Part of the problem here is that "post-modernism" took over really hard in a lot of writing spaces, especially in academia, and it's just entirely unhealthy as a practice since the whole premise of post-modernism is that it rejects everything that came before it through "deconstruction".
Evil cannot create, only corrupt.
Not to get another one of my threads closed, but this is a very Marxist way of viewing things. The idea of completely dissolving previously established ideas in order to supplant them with your own, primarily out of fear that ones new ideas can't hold against the tried and true concepts that came before. It's one of the horrid faces of modern writers, creative vampires who piggyback off of the marquee of a legacy franchise to get their foot through the door, constantly deriding older works through "
decontruction" to pretend that they are avant-garde, while simultaneously stroking their egos and creating a stepping stone for other projects.
Martian Successor Nadesico is probably the best example I'm aware of.
Prince of Darkness is one of the hardest glowups in anime history, but Nadeisco is not a decontrstuction, it's a send-up and a loving tribute to space opera and mecha.
This is why Nadesico works and Evangelion doesn't.
I personally don't see Evangelion as a deconstruction. The narrative deconstructs itself in an effort to look inward, but I don't think it deconstructs any genre tropes like people like to say it does.
EVA
is a deconstruction, similar to Boukurano in that it inspects the implications of throwing pubescent children into the fray of life-or-death situations, alongside the political angle of a world with such incredible concepts (something he bored us to tears with in Shin Godzilla).
However, it's not a particularly deep deconstruction, since all it really does is blankets itself in religious iconography to APPEAR deep but is really just "What if Mazinger Z, but fucked up?" with "What if children's cartoon, but fucked up?" being the most favoured flavour of lame "deconstruction".
I don't feel like I'm a deep enough otaku to have this opinion, but that's always the impression I've gotten.
You really worried about what a bunch of
NERDS think? Fuck 'em, and their chinese cartoons. I but the majority of them don't even know what Anime really means, and how it's just a fake word they made up.
Not all deconstruction is unhealthy. Sometimes re-examining existing tropes can actually create a worthwhile new work.\
Deconstruction may not be bad per se.
No, it is not, but that goes without saying. Of course there are exceptions to every rule, and a rule for every exception. The problem of course is the lack of respect. Putting a twist on an old idea is fine, but if done so with a sense of disdain or apathy is unfair. The people that created Rings of Power show no respect for Tolkien's work, he's just some old white guy that keeps outselling them for some reason they refuse to comprehent. The people who created the Castlevania show do not care about the video games, they though Grant Dynasty was stupid, Christianity is bad, and wanted to be working on literally any other Vampire story then this one. But hey, those dumbass video game fans will watch it, and it will pay the bills so we can work on something like else.

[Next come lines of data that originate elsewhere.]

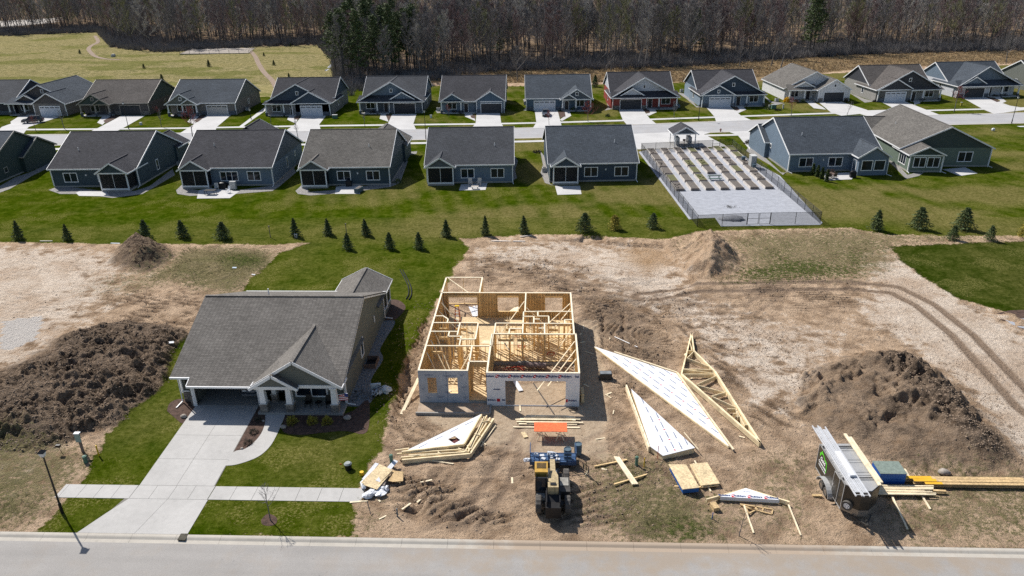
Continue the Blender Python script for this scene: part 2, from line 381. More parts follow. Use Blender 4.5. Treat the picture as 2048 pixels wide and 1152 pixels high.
# ================================================================ ground
def vnoise(X, Y, sc, seed):
    """smooth lattice noise 0..1"""
    x = X/sc; y = Y/sc; xi = np.floor(x).astype(np.int64); yi = np.floor(y).astype(np.int64)
    fx = x-xi; fy = y-yi; fx = fx*fx*(3-2*fx); fy = fy*fy*(3-2*fy)
    def h(a, b):
        n = (a*374761393+b*668265263+seed*982451653) & 0xffffffff
        n = ((n ^ (n >> 13))*1274126177) & 0xffffffff
        return ((n ^ (n >> 16)) & 0xffff)/65535.0
    a, b, c, d = h(xi, yi), h(xi+1, yi), h(xi, yi+1), h(xi+1, yi+1)
    return (a*(1-fx)+b*fx)*(1-fy)+(c*(1-fx)+d*fx)*fy
def fbm(X, Y, sc, seed, n=4, g=.5):
    r = 0; a = 1; t = 0
    for i in range(n): r = r+a*vnoise(X, Y, sc/2**i, seed+i*17); t += a; a *= g
    return r/t
def spaced(segs):
    out = []
    for a, b, st in segs: out += list(np.arange(a, b, st))
    return np.array(out+[segs[-1][1]])
gx = spaced([(-1500, -500, 100), (-500, -300, 10), (-300, -150, 1.6), (-150, -48, .55), (-48, 60, .17), (60, 150, .55), (150, 300, 1.6), (300, 500, 10), (500, 1500, 100)])
gy = spaced([(-100, 20, 20), (20, 36, 2), (36, 78, .15), (78, 103, .22), (103, 200, .55), (200, 330, 1.2), (330, 480, 3), (480, 1000, 20), (1000, 2500, 150)])
GX, GY = np.meshgrid(gx, gy)
def warp(amp, sc, seed):
    return GX+(fbm(GX, GY, sc, seed)-.5)*2*amp, GY+(fbm(GX, GY, sc, seed+50)-.5)*2*amp
_warps = {k: warp(*k) for k in ((.55, 1.6, 3), (.16, .5, 9), (2.5, 9, 5))}
def poly_mask(poly, wk=(.55, 1.6, 3), px=True):
    """1 inside the polygon, edges broken up by noise"""
    P = np.array([g2(*p) for p in poly] if px else poly)
    X, Y = _warps[wk] if wk else (GX, GY)
    out = np.zeros(GX.shape, bool); mg = 6
    ix = np.where((gx > P[:, 0].min()-mg) & (gx < P[:, 0].max()+mg))[0]; iy = np.where((gy > P[:, 1].min()-mg) & (gy < P[:, 1].max()+mg))[0]
    if not len(ix) or not len(iy): return out.astype(float)
    sl_ = (slice(iy[0], iy[-1]+1), slice(ix[0], ix[-1]+1)); x = X[sl_]; y = Y[sl_]; o = np.zeros(x.shape, bool)
    for i in range(len(P)):
        x1, y1 = P[i]; x2, y2 = P[(i+1) % len(P)]
        if y1 == y2: continue
        c = (y1 > y) != (y2 > y)
        o ^= c & (x < (x2-x1)*(y-y1)/(y2-y1)+x1)
    out[sl_] = o; return out.astype(float)
def poly_dist(poly, px=True):
    """signed distance (inside positive), no warp"""
    P = np.array([g2(*p) for p in poly] if px else poly); m = poly_mask(poly, None, px); D = np.full(GX.shape, 99.0); mg = 6
    ix = np.where((gx > P[:, 0].min()-mg) & (gx < P[:, 0].max()+mg))[0]; iy = np.where((gy > P[:, 1].min()-mg) & (gy < P[:, 1].max()+mg))[0]
    sl_ = (slice(iy[0], iy[-1]+1), slice(ix[0], ix[-1]+1)); x = GX[sl_]; y = GY[sl_]; d = np.full(x.shape, 99.0)
    for i in range(len(P)):
        x1, y1 = P[i]; x2, y2 = P[(i+1) % len(P)]; dx, dy = x2-x1, y2-y1; L = dx*dx+dy*dy
        t = np.clip(((x-x1)*dx+(y-y1)*dy)/L, 0, 1); d = np.minimum(d, np.hypot(x-x1-t*dx, y-y1-t*dy))
    D[sl_] = d; return np.where(m > 0, D, -D)
def line_dist(pts, px=True):
    P = np.array([g2(*p) for p in pts] if px else pts); D = np.full(GX.shape, 99.0); S = np.zeros(GX.shape)
    mg = 5; ix = np.where((gx > P[:, 0].min()-mg) & (gx < P[:, 0].max()+mg))[0]; iy = np.where((gy > P[:, 1].min()-mg) & (gy < P[:, 1].max()+mg))[0]
    sl_ = (slice(iy[0], iy[-1]+1), slice(ix[0], ix[-1]+1)); x = GX[sl_]; y = GY[sl_]; d = np.full(x.shape, 99.0); sg = np.zeros(x.shape)
    for i in range(len(P)-1):
        x1, y1 = P[i]; x2, y2 = P[i+1]; dx, dy = x2-x1, y2-y1; L = dx*dx+dy*dy
        t = np.clip(((x-x1)*dx+(y-y1)*dy)/L, 0, 1); e = np.hypot(x-x1-t*dx, y-y1-t*dy)
        s_ = np.sign((x-x1)*dy-(y-y1)*dx); m = e < d; d = np.where(m, e, d); sg = np.where(m, s_, sg)
    D[sl_] = d; S[sl_] = sg; return D*np.where(S == 0, 1, S)

sst = lambda v, a, b: (lambda t: t*t*(3-2*t))(np.clip((v-a)/(b-a), 0, 1))
WAR, WFINE, WBIG = (.55, 1.6, 3), (.16, .5, 9), (2.5, 9, 5)
# --- lawns
lawn_hero = poly_mask([(500, 560), (560, 505), (640, 480), (800, 468), (905, 470), (940, 498), (905, 545), (880, 590), (835, 670), (800, 735), (790, 790), (772, 850), (760, 900), (728, 950), (700, 1000), (712, 1076),
                       (60, 1072), (120, 1020), (165, 955), (200, 890), (262, 820), (330, 770), (350, 700), (420, 640), (480, 590)])
lawn_back = poly_mask([(-500, 150), (700, 172), (860, 172), (1100, 172), (1330, 165), (1600, 150), (2048, 128), (2600, 105), (2600, 470), (2048, 472), (1780, 470), (1700, 455), (1400, 462), (1340, 478), (1290, 478), (1180, 470), (1080, 468), (935, 476), (700, 480), (540, 490), (240, 488), (0, 484), (-400, 478)])
lawn_right = poly_mask([(1775, 492), (2048, 482), (2400, 478), (2500, 640), (2048, 632), (1995, 622), (1930, 600), (1880, 575), (1838, 548), (1800, 520)])
lush = np.maximum(lawn_hero, lawn_right)
# dry patches in the big back lawn
xl = GX
dryness = sst(fbm(GX*1.0, GY*1.6, 14, 71, 4), .46, .62)
eastdry = sst(GX, -50, -5)*.75+.12
stripes = .26*np.sin((GX+.25*GY)*2*np.pi/3.4)
back_dry = np.clip(dryness*.75*(.25+eastdry)+eastdry*.3-.1+stripes*.7+.25*(fbm(GX, GY, 2.2, 5)-.5)-.05, 0, 1)
for pxp, wd in (((1090, 400, 1085, 465), 1.0), ((540, 395, 545, 470), 1.5), ((830, 300, 840, 380), 1.6)):
    a_ = g2(pxp[0], pxp[1]); b_ = g2(pxp[2], pxp[3]); dl = np.abs(line_dist([a_, b_], False)); back_dry *= 1-.7*np.exp(-(dl/wd)**2)
lushback = lawn_back
dryw = lawn_back*back_dry
dryw = np.maximum(dryw, lush*(sst(fbm(GX, GY, 2.4, 33, 4), .52, .66)*.45+.08))
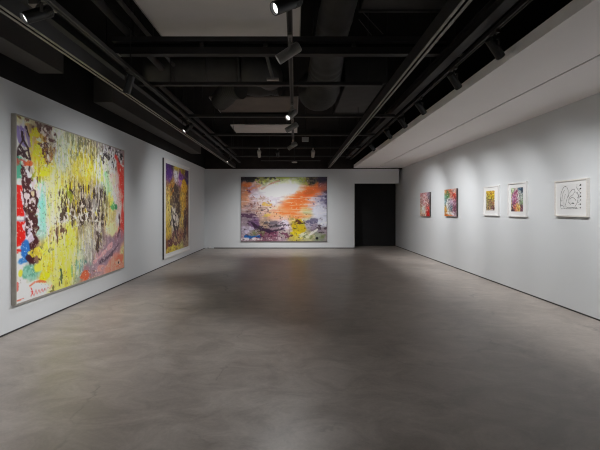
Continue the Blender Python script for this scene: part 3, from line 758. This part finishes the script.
# ---- wide painting on the back wall
t = thing('painting', 'wide abstract painting with an orange streak on white, on the back wall', 'painting', (-.42, YB, .262))
p = Paint(220, 166, 31)
p.base([((0.022,0.030),'#4a3c46'),((0.127,0.015),'#4c4a48'),((0.278,0.046),'#8a8a50'),((0.453,0.030),'#98a058'),((0.663,0.030),'#9aa468'),((0.826,0.030),'#5a5040'),((0.966,0.030),'#41364a'),
 ((0.057,0.123),'#c07a58'),((0.174,0.108),'#b98a78'),((0.045,0.232),'#b8806a'),((0.127,0.201),'#b0889a'),((0.045,0.357),'#d09a80'),((0.162,0.310),'#d3c2d0'),((0.313,0.201),'#dcdad8'),((0.453,0.170),'#e2e4e4'),((0.593,0.201),'#d8dadc'),
 ((0.395,0.357),'#dad2da'),((0.244,0.403),'#d6bcb4'),((0.104,0.481),'#b89a9a'),((0.244,0.543),'#c4a498'),((0.407,0.512),'#e6b498'),((0.500,0.543),'#f0a880'),((0.593,0.435),'#f08a50'),((0.687,0.310),'#ec6e24'),((0.780,0.232),'#e0722c'),((0.873,0.155),'#c8682c'),
 ((0.687,0.450),'#ee8a50'),((0.803,0.419),'#d8b4b0'),((0.920,0.295),'#8f84a0'),((0.943,0.170),'#6a4a66'),((0.978,0.357),'#6f6884'),((0.896,0.543),'#cfcfdc'),((0.943,0.668),'#c4c6d4'),((0.780,0.590),'#c4c49a'),((0.663,0.574),'#eea888'),
 ((0.512,0.746),'#c9b4c4'),((0.628,0.699),'#a8923c'),((0.710,0.761),'#b8a62c'),((0.803,0.746),'#9c94a0'),((0.873,0.792),'#8a7c8c'),((0.978,0.854),'#8c8088'),((0.640,0.901),'#c0b04c'),((0.780,0.917),'#b8b48a'),((0.896,0.948),'#8a907c'),
 ((0.500,0.917),'#a89c98'),((0.395,0.761),'#8c7c84'),((0.278,0.699),'#a88c7a'),((0.162,0.730),'#6a4a70'),((0.057,0.668),'#94828c'),((0.045,0.823),'#a89cac'),((0.162,0.854),'#8c8474'),((0.244,0.917),'#7a5260'),((0.395,0.917),'#8a5a6c'),((0.057,0.963),'#b09aa6'),((0.477,0.963),'#ab909c')], .035, 2.3, 8, 7); B0 = p.C.copy()
p.broken((.5,.35), .6, .4, '#e8e0e0', .5, 6, 34, .35, .15); p.broken((.5,.6), .6, .4, '#7a6470', .4, 8, 30, .3, .15)
p.settle(B0, .8, 6)
p.grain(.09, 8, 40); p.grain(.08, 40, 34)
p.broken((.22,.05), .28, .045, '#20201e', .9, 18, 14, .5); p.broken((.08,.025), .14, .025, '#161216', .95, 10, 10, .85)
p.broken((.48,.06), .3, .05, '#b0bc50', .85, 22, 14, .4); p.broken((.40,.09), .2, .04, '#cfd08a', .8, 22, 14, .4); p.broken((.8,.055), .13, .06, '#231d14', .9, 20, 15, .5); p.broken((.77,.07), .1, .06, '#9a9a2c', .85, 24, 18, .35)
p.blob((.94,.05), .07, .05, '#342a3a', .85, rough=.7); p.broken((.97,.25), .05, .22, '#352a44', .9, 12, 8, .55); p.blob((.91,.19), .05, .03, '#7a4a70', .6, rough=.7, soft=.8)
p.broken((.1,.14), .12, .08, '#cf6426', .8, 8, 18, .5, .2); p.broken((.08,.225), .035, .04, '#5c1c40', .95, 14, 12, .7); p.broken((.2,.18), .1, .05, '#94506a', .6, 18, 16, .35)
p.broken((.06,.3), .07, .1, '#cf7a4a', .6, 8, 16, .5, .2)
p.stroke([((0.244,0.186)),((0.337,0.108)),((0.442,0.061))], .012, '#a8481c', .75, .8, 14, 1.)
p.blob((.42,.20), .22, .10, '#e4e6e8', .75, soft=1.2, rough=.3); p.blob((.56,.15), .13, .08, '#e6e8e8', .7, soft=1.2); p.blob((.28,.32), .15, .09, '#ddd6e2', .6, soft=1.2)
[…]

The Simpsons was a deconstruction of family sitcom tropes
Nope, it was a parody of sitcoms, ironically being a parody of the Cosby show, which in itself was an answer to "
Married...With Children" which was a parody of....family sitcoms like "
Leave it Beaver". Time is a flat circle, and everything eventually comes back around to start. The audience will adore classic hoaky sitcoms, causing them to grow prevalent and become the norm, which will cause a reaction in the form of parodies, which will then take the place of the classic sitcom. Once the parody takes over, the joke runs tired, and people long for the classic genuine sitcom again.
Madoka Magica is an eerie deconstruction of magical girl tropes, yet still retains and "reconstructs" some of them as still being valid within the context of the world it builds.
Right, but it all just amounted to "
What if cartoon, but fucked up?" so like EVA, it's not a particularly DEEP deconstruction.
The problem is psudo-intellectuals and people scared of being "cringe" feeling the need to preemptively deconstruct and ridicule everything all the time and with no desire to build something new with the pieces of what they deconstructed. Post-modernism is the status quo now, which defeats the entire purpose of it.
Nail on the head, it would actually be
MORE groundbreaking to have everything be played purposely straight and withouth a twist, but I'm far from the first person to say that in the past decade or so. The pseudo-intellectual comment is less about the creators and more about the audience, while the creators are trying to stand out and be avant-garde so they can pretend their more sophisticated wrtiers than they actually are.